Speakers
Description
National Statistical Offices (NSOs) globally are under pressure to deliver more comprehensive and timely statistics, whilst operating in an increasingly complex survey environment. Declining response rates, rising costs, increasing respondent burden and expanding operational workloads are forcing NSOs to re-evaluate traditional approaches and to pursue innovative alternatives.
In response to these challenges, the Enterprise Statistics Division at the Central Statistics Office (CSO) Ireland is undertaking holistic reform of business data collection and processing. Under the three pillars of Data Utility, Infrastructure and Processes the Division is delivering new insights, better technologies and streamlined operational workflows.
Within this framework, the structure of data and the technological layer of the organisation are treated as interdependent, requiring cohesive development to deliver new processes that can address these challenges.
This paper will outline how the ‘Data Utility’ pillar delivered streamlined questionnaire designs, developed metadata, and is driving the Division’s transition to multi-source statistical production, significantly reducing operational workload and respondent burden.
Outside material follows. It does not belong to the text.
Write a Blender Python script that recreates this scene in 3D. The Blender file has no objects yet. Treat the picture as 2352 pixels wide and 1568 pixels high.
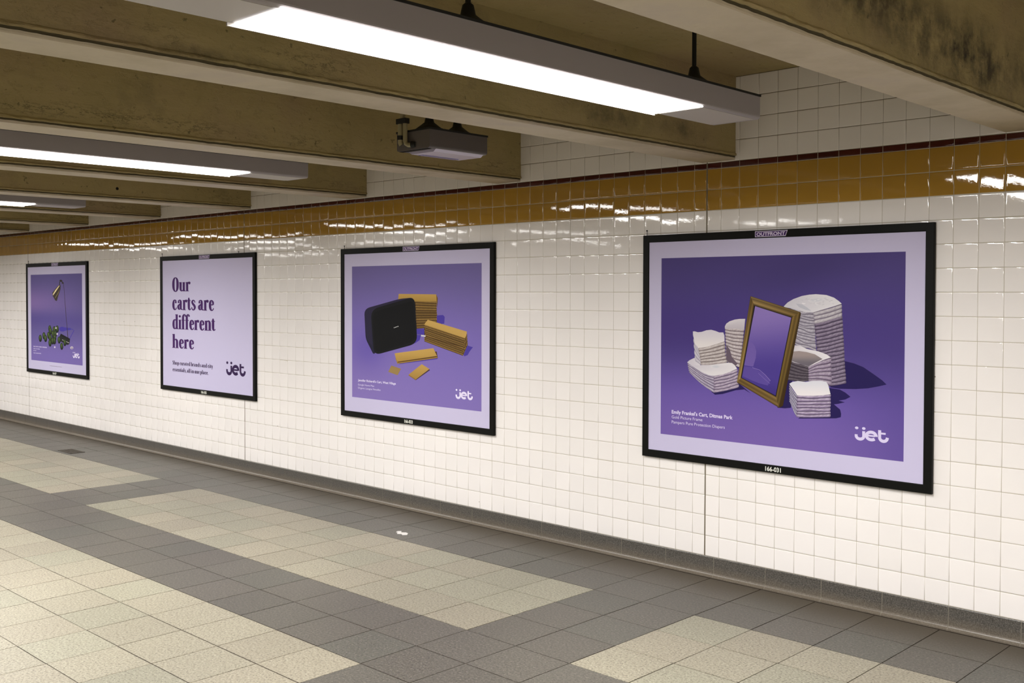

It presents the critical importance of data utility in the context of the ‘Infrastructure’ pillar, which is now delivering a metadata-driven systems approach to data capture and processing. This places businesses at the centre of the new model and shifts focus from a siloed ‘survey first’ approach, to ‘data first’ production, bolstered by Ireland’s National Data Infrastructure and the CSO’s role as National Data Steward.
This paper will example how through coherent development, new processes have already come on-line. These include the development of data ‘spines’ with a secondary-data-first emphasis, and a new ‘active collection management’ approach to surveying.